Ottawa will invest about $4.1 million into solar energy projects in five Nunavut communities to help cut reliance on diesel to generate electricity.
The announcement was made Wednesday in Nunavut by Northern Affairs Minister Dan Vandal. The initiative is expected to create jobs and revenue for the five communities, plus cut their greenhouse gas emissions and their reliance on costly diesel.
Pond Inlet, the municipality of Clyde River and the hamlets of Whale Cove and Grise Fiord are expected to use the funding to add solar panels within the next three years. The hamlet of Arctic Bay is also expected to install solar panels with the funding but did not specify a completion date.
These five projects will replace the energy burned from 180,000 litres of diesel a year, the federal government estimates, which is expected to offset about 453 tonnes of greenhouse gas emissions per year. That’s about the same amount of greenhouse gas emitted annually from 99 cars.
At least 200 remote communities across Canada rely on emissions-heavy diesel as their primary source of power, according to a Natural Resources Canada database. Diesel is costly, too — the retail price for diesel to heat a home climbed above $2.30 per litre in some Nunavut communities last year.
The projects include a 120-kilowatt solar panel system in Clyde River and a 100-kilowatt solar panel system in the Grise Fiord — a community that sits about 1,500 kilometres north of Iqaluit. The hamlets of Whale Cove and Arctic Bay are expected to position their solar panel projects on community hockey arenas.
“The community will own its own clean-energy power source with no noise, no emissions, and no vibrations,” Arctic Bay Mayor Moses Oyukuluk said in a press release. “Clean electricity generation is crucial in reducing diesel use, which will benefit the environment and provide cost savings for the community.”
The largest solar panel installation, valued at about $1 million, is a 150-kilowatt array on top of Pond Inlet’s community hall.
The funding is related to the federal government’s Wah-ila-toos initiative. The initiative is led by a council of Indigenous energy advisers and offers $300 million over the next four years to fund clean energy projects in Indigenous, rural and remote communities in Canada.
In a press release, Vandal said the five communities building solar panels were “leading the way” for other communities in Nunavut to cut their reliance on diesel.
“Inuit communities, which are experiencing some of the harshest impacts of climate change, know how best to address the challenges they face,” Vandal said. “We're proud to support these projects led by the North, for the North.”
Isaac Phan Nay / Canada’s National Observer / Local Journalism Initiative
Comments
I hope the 5 communities with solar funding are below the arctic circle and escape the 6 months of darkness. Wind blows at night so maybe that would have been a better choice and easier on the required storage batteries.
Seriously, if they can ever sort out modular nuclear reactors or geo thermal, that is what Canad'a's north needs, if the locals want a life style like the south of the country.

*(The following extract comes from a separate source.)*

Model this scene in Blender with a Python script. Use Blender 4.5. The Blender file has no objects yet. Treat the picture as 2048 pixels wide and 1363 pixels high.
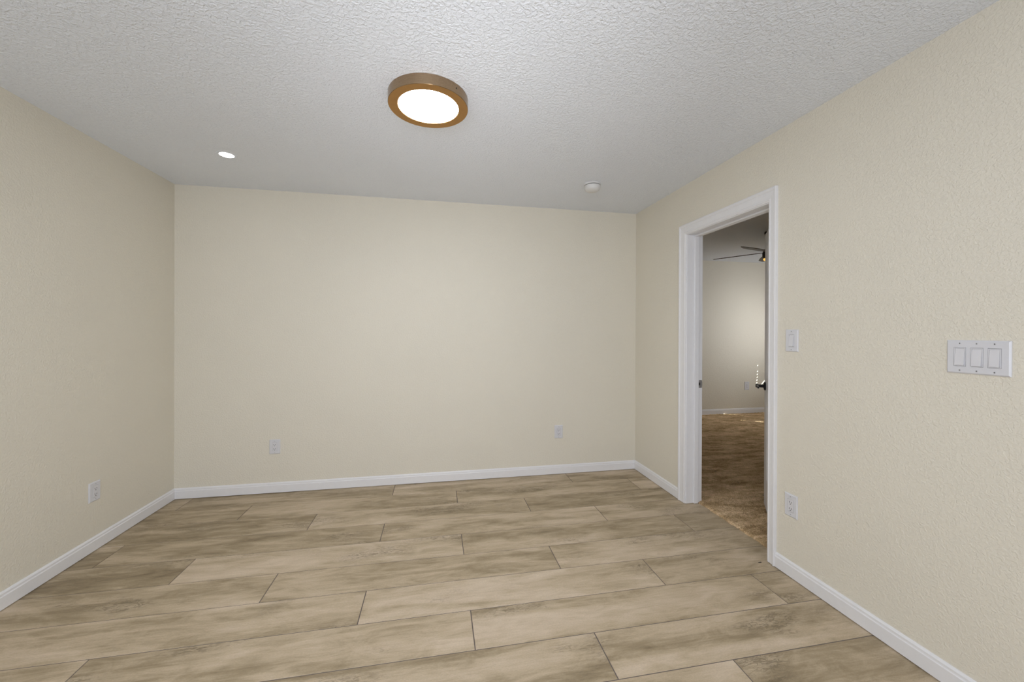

Solar energy in Nunavut is only good for six months of the year. They will still rely on diesel fuel for the time that the sun doesn't shine.
True. But having to rely on diesel half the time is better than all the time. Plus, it said the biggest of these was $1 million. It also said these things will average saving 180,000 litres of diesel/year, and diesel up there costs like $2.30/litre. So that's $414,000 per year. At that rate, these things will pay for themselves in under 3 years. Kind of a no-brainer.
Once they're saving four hundred grand a year, maybe they'll have the fiscal room to come up with some kind of geothermal or wind or storage solution for the winter.
As per the above comments, battery storage and wind or geothermal should be part of the consideration. Iron air and liquid metal batteries aren't quite fully on the market yet, so perhaps big stacks of lithium iron phosphate batteries would be a great way to store power for a few days at a time. Li-fe-po is safer than li-ion, which uses cobalt and has a greater capacity to grow dendrites and cause fires.
As long as stable, deep granitic rock strata is present under the Arctic island archipelago, a deep geothermal power pilot project could be conducted.
The summertime insolation is phenomenal in the Arctic, great for solar greenhouse crops. I believe it's possible to grow two specialized crop rotations or more in the land of the summer midnight sun. With an additional zero emission power source it's possible to add lights and geothermal heating for winter. Greenhouses will have to be designed for the high Arctic with steeply angled triple or quadruple glazing on the south facade (possibly with insulated moveable panels dropped into place at sunset in the shoulder and off-seasons) and super-insulated roofs, side walls and floor slabs. The cost? Well, how much does it cost to regularly ship fresh veggies and fruit 2,000 km from the south?
With a little imagination, this could be an expanded federal pilot project.